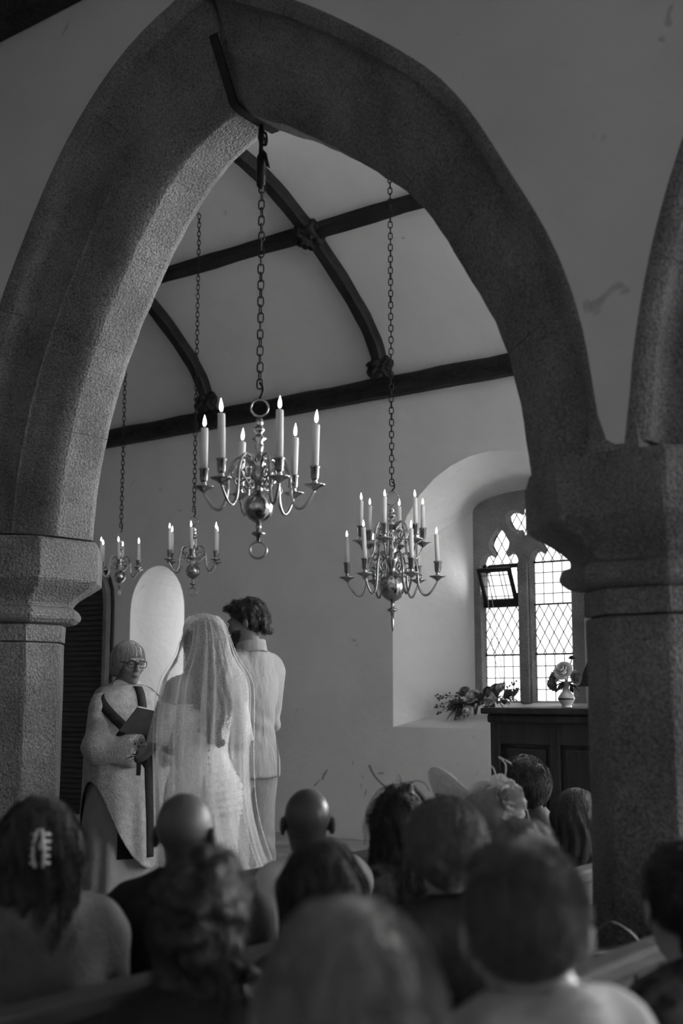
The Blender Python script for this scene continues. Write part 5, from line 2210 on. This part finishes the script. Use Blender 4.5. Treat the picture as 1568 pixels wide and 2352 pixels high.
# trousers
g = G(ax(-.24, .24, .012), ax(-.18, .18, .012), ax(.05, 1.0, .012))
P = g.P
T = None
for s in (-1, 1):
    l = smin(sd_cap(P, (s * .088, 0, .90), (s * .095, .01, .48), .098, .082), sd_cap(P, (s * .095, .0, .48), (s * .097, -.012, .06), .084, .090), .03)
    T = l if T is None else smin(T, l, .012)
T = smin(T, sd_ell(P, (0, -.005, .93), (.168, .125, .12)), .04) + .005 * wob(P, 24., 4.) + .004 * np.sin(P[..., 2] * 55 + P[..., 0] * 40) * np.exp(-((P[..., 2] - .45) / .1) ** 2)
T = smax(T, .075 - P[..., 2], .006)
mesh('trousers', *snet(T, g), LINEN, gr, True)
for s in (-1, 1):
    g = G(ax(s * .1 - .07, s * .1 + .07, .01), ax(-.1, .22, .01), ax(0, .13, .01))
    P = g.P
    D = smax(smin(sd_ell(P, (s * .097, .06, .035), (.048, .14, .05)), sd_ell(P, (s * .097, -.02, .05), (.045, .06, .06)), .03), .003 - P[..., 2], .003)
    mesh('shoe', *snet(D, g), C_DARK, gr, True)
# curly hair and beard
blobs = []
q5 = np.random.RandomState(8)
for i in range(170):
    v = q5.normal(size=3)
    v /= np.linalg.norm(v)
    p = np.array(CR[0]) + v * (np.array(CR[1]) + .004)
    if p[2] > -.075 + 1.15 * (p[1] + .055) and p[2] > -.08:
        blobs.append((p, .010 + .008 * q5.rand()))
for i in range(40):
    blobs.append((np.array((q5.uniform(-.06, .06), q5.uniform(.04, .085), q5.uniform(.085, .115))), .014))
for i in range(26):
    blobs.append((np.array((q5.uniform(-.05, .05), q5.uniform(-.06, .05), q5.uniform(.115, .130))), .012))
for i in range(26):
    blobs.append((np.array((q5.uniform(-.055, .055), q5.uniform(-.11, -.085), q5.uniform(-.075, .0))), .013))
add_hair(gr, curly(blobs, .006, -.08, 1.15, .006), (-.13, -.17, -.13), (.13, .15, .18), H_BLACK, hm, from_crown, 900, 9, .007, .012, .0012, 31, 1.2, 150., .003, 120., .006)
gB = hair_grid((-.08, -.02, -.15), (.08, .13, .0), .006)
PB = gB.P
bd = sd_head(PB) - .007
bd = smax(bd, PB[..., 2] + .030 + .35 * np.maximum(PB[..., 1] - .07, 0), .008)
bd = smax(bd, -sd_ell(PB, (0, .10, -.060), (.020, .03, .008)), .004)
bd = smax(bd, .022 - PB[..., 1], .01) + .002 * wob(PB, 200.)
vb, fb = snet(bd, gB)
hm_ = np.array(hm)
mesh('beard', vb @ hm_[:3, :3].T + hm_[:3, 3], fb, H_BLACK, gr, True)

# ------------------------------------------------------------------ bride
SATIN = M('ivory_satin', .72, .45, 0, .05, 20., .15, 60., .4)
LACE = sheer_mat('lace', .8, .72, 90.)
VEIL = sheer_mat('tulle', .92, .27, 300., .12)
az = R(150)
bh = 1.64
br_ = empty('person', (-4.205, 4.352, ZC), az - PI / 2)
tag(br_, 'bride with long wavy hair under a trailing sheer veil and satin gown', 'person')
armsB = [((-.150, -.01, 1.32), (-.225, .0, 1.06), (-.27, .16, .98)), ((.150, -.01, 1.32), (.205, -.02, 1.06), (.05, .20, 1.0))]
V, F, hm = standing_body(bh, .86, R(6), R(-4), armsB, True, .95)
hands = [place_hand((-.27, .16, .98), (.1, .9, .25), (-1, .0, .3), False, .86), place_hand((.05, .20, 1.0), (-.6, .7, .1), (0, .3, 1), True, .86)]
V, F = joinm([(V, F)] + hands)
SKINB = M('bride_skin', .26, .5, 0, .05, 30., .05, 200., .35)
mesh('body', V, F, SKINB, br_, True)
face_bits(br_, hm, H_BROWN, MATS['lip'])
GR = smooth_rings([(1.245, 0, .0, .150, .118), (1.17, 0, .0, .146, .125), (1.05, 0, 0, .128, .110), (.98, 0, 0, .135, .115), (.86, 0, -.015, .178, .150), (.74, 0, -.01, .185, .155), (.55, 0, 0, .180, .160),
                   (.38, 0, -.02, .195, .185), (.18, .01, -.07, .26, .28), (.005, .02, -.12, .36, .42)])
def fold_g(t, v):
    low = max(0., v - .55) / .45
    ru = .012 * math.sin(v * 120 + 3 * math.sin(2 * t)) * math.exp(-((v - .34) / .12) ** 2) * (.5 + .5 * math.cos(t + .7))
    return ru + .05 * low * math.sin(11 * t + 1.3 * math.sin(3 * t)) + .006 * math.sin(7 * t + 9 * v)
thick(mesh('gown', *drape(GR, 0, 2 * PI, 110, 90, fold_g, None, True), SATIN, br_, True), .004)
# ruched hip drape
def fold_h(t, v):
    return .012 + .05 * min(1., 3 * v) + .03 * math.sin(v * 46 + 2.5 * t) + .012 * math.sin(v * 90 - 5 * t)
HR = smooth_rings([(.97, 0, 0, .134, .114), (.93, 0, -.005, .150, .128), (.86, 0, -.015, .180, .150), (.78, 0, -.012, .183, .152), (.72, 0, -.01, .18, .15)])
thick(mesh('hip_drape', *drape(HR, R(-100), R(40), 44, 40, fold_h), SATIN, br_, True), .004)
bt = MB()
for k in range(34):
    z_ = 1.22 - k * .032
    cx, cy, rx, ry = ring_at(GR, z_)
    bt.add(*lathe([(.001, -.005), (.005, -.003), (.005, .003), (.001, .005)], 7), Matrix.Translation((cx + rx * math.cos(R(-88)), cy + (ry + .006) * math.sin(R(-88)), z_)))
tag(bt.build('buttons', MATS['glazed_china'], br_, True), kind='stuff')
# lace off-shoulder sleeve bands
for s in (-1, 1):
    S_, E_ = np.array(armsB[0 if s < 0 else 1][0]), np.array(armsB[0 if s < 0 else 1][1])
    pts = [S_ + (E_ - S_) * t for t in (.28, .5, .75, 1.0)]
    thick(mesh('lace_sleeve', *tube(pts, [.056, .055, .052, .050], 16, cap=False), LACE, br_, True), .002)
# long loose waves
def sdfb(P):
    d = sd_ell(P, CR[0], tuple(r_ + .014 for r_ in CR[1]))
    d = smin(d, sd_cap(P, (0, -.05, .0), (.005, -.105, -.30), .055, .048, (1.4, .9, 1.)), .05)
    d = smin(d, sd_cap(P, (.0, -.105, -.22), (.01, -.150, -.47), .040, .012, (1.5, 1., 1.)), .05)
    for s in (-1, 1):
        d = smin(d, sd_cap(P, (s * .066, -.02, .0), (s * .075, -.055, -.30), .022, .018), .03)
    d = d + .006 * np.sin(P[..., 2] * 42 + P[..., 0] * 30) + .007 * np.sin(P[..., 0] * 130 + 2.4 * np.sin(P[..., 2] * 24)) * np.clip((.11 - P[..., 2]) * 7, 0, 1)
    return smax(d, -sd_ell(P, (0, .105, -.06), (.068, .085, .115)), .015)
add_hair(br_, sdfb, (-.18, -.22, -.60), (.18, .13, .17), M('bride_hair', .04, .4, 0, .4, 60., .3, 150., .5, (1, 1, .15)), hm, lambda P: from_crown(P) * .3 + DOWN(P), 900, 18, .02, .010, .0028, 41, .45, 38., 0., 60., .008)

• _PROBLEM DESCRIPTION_
Give the material again exactly as it is, but keep the pictures out.

• _SOLUTION TO THIS EXERCISE_
The Blender Python script for this scene continues. Write part 5, from line 2210 on. This part finishes the script. Use Blender 4.5. Treat the picture as 1568 pixels wide and 2352 pixels high.
# trousers
g = G(ax(-.24, .24, .012), ax(-.18, .18, .012), ax(.05, 1.0, .012))
P = g.P
T = None
for s in (-1, 1):
    l = smin(sd_cap(P, (s * .088, 0, .90), (s * .095, .01, .48), .098, .082), sd_cap(P, (s * .095, .0, .48), (s * .097, -.012, .06), .084, .090), .03)
    T = l if T is None else smin(T, l, .012)
T = smin(T, sd_ell(P, (0, -.005, .93), (.168, .125, .12)), .04) + .005 * wob(P, 24., 4.) + .004 * np.sin(P[..., 2] * 55 + P[..., 0] * 40) * np.exp(-((P[..., 2] - .45) / .1) ** 2)
T = smax(T, .075 - P[..., 2], .006)
mesh('trousers', *snet(T, g), LINEN, gr, True)
for s in (-1, 1):
    g = G(ax(s * .1 - .07, s * .1 + .07, .01), ax(-.1, .22, .01), ax(0, .13, .01))
    P = g.P
    D = smax(smin(sd_ell(P, (s * .097, .06, .035), (.048, .14, .05)), sd_ell(P, (s * .097, -.02, .05), (.045, .06, .06)), .03), .003 - P[..., 2], .003)
    mesh('shoe', *snet(D, g), C_DARK, gr, True)
# curly hair and beard
blobs = []
q5 = np.random.RandomState(8)
for i in range(170):
    v = q5.normal(size=3)
    v /= np.linalg.norm(v)
    p = np.array(CR[0]) + v * (np.array(CR[1]) + .004)
    if p[2] > -.075 + 1.15 * (p[1] + .055) and p[2] > -.08:
        blobs.append((p, .010 + .008 * q5.rand()))
for i in range(40):
    blobs.append((np.array((q5.uniform(-.06, .06), q5.uniform(.04, .085), q5.uniform(.085, .115))), .014))
for i in range(26):
    blobs.append((np.array((q5.uniform(-.05, .05), q5.uniform(-.06, .05), q5.uniform(.115, .130))), .012))
for i in range(26):
    blobs.append((np.array((q5.uniform(-.055, .055), q5.uniform(-.11, -.085), q5.uniform(-.075, .0))), .013))
add_hair(gr, curly(blobs, .006, -.08, 1.15, .006), (-.13, -.17, -.13), (.13, .15, .18), H_BLACK, hm, from_crown, 900, 9, .007, .012, .0012, 31, 1.2, 150., .003, 120., .006)
gB = hair_grid((-.08, -.02, -.15), (.08, .13, .0), .006)
PB = gB.P
bd = sd_head(PB) - .007
bd = smax(bd, PB[..., 2] + .030 + .35 * np.maximum(PB[..., 1] - .07, 0), .008)
bd = smax(bd, -sd_ell(PB, (0, .10, -.060), (.020, .03, .008)), .004)
bd = smax(bd, .022 - PB[..., 1], .01) + .002 * wob(PB, 200.)
vb, fb = snet(bd, gB)
hm_ = np.array(hm)
mesh('beard', vb @ hm_[:3, :3].T + hm_[:3, 3], fb, H_BLACK, gr, True)

# ------------------------------------------------------------------ bride
SATIN = M('ivory_satin', .72, .45, 0, .05, 20., .15, 60., .4)
LACE = sheer_mat('lace', .8, .72, 90.)
VEIL = sheer_mat('tulle', .92, .27, 300., .12)
az = R(150)
bh = 1.64
br_ = empty('person', (-4.205, 4.352, ZC), az - PI / 2)
tag(br_, 'bride with long wavy hair under a trailing sheer veil and satin gown', 'person')
armsB = [((-.150, -.01, 1.32), (-.225, .0, 1.06), (-.27, .16, .98)), ((.150, -.01, 1.32), (.205, -.02, 1.06), (.05, .20, 1.0))]
V, F, hm = standing_body(bh, .86, R(6), R(-4), armsB, True, .95)
hands = [place_hand((-.27, .16, .98), (.1, .9, .25), (-1, .0, .3), False, .86), place_hand((.05, .20, 1.0), (-.6, .7, .1), (0, .3, 1), True, .86)]
V, F = joinm([(V, F)] + hands)
SKINB = M('bride_skin', .26, .5, 0, .05, 30., .05, 200., .35)
mesh('body', V, F, SKINB, br_, True)
face_bits(br_, hm, H_BROWN, MATS['lip'])
GR = smooth_rings([(1.245, 0, .0, .150, .118), (1.17, 0, .0, .146, .125), (1.05, 0, 0, .128, .110), (.98, 0, 0, .135, .115), (.86, 0, -.015, .178, .150), (.74, 0, -.01, .185, .155), (.55, 0, 0, .180, .160),
                   (.38, 0, -.02, .195, .185), (.18, .01, -.07, .26, .28), (.005, .02, -.12, .36, .42)])
def fold_g(t, v):
    low = max(0., v - .55) / .45
    ru = .012 * math.sin(v * 120 + 3 * math.sin(2 * t)) * math.exp(-((v - .34) / .12) ** 2) * (.5 + .5 * math.cos(t + .7))
    return ru + .05 * low * math.sin(11 * t + 1.3 * math.sin(3 * t)) + .006 * math.sin(7 * t + 9 * v)
thick(mesh('gown', *drape(GR, 0, 2 * PI, 110, 90, fold_g, None, True), SATIN, br_, True), .004)
# ruched hip drape
def fold_h(t, v):
    return .012 + .05 * min(1., 3 * v) + .03 * math.sin(v * 46 + 2.5 * t) + .012 * math.sin(v * 90 - 5 * t)
HR = smooth_rings([(.97, 0, 0, .134, .114), (.93, 0, -.005, .150, .128), (.86, 0, -.015, .180, .150), (.78, 0, -.012, .183, .152), (.72, 0, -.01, .18, .15)])
thick(mesh('hip_drape', *drape(HR, R(-100), R(40), 44, 40, fold_h), SATIN, br_, True), .004)
bt = MB()
for k in range(34):
    z_ = 1.22 - k * .032
    cx, cy, rx, ry = ring_at(GR, z_)
    bt.add(*lathe([(.001, -.005), (.005, -.003), (.005, .003), (.001, .005)], 7), Matrix.Translation((cx + rx * math.cos(R(-88)), cy + (ry + .006) * math.sin(R(-88)), z_)))
tag(bt.build('buttons', MATS['glazed_china'], br_, True), kind='stuff')
# lace off-shoulder sleeve bands
for s in (-1, 1):
    S_, E_ = np.array(armsB[0 if s < 0 else 1][0]), np.array(armsB[0 if s < 0 else 1][1])
    pts = [S_ + (E_ - S_) * t for t in (.28, .5, .75, 1.0)]
    thick(mesh('lace_sleeve', *tube(pts, [.056, .055, .052, .050], 16, cap=False), LACE, br_, True), .002)
# long loose waves
def sdfb(P):
    d = sd_ell(P, CR[0], tuple(r_ + .014 for r_ in CR[1]))
    d = smin(d, sd_cap(P, (0, -.05, .0), (.005, -.105, -.30), .055, .048, (1.4, .9, 1.)), .05)
    d = smin(d, sd_cap(P, (.0, -.105, -.22), (.01, -.150, -.47), .040, .012, (1.5, 1., 1.)), .05)
    for s in (-1, 1):
        d = smin(d, sd_cap(P, (s * .066, -.02, .0), (s * .075, -.055, -.30), .022, .018), .03)
    d = d + .006 * np.sin(P[..., 2] * 42 + P[..., 0] * 30) + .007 * np.sin(P[..., 0] * 130 + 2.4 * np.sin(P[..., 2] * 24)) * np.clip((.11 - P[..., 2]) * 7, 0, 1)
    return smax(d, -sd_ell(P, (0, .105, -.06), (.068, .085, .115)), .015)
add_hair(br_, sdfb, (-.18, -.22, -.60), (.18, .13, .17), M('bride_hair', .04, .4, 0, .4, 60., .3, 150., .5, (1, 1, .15)), hm, lambda P: from_crown(P) * .3 + DOWN(P), 900, 18, .02, .010, .0028, 41, .45, 38., 0., 60., .008)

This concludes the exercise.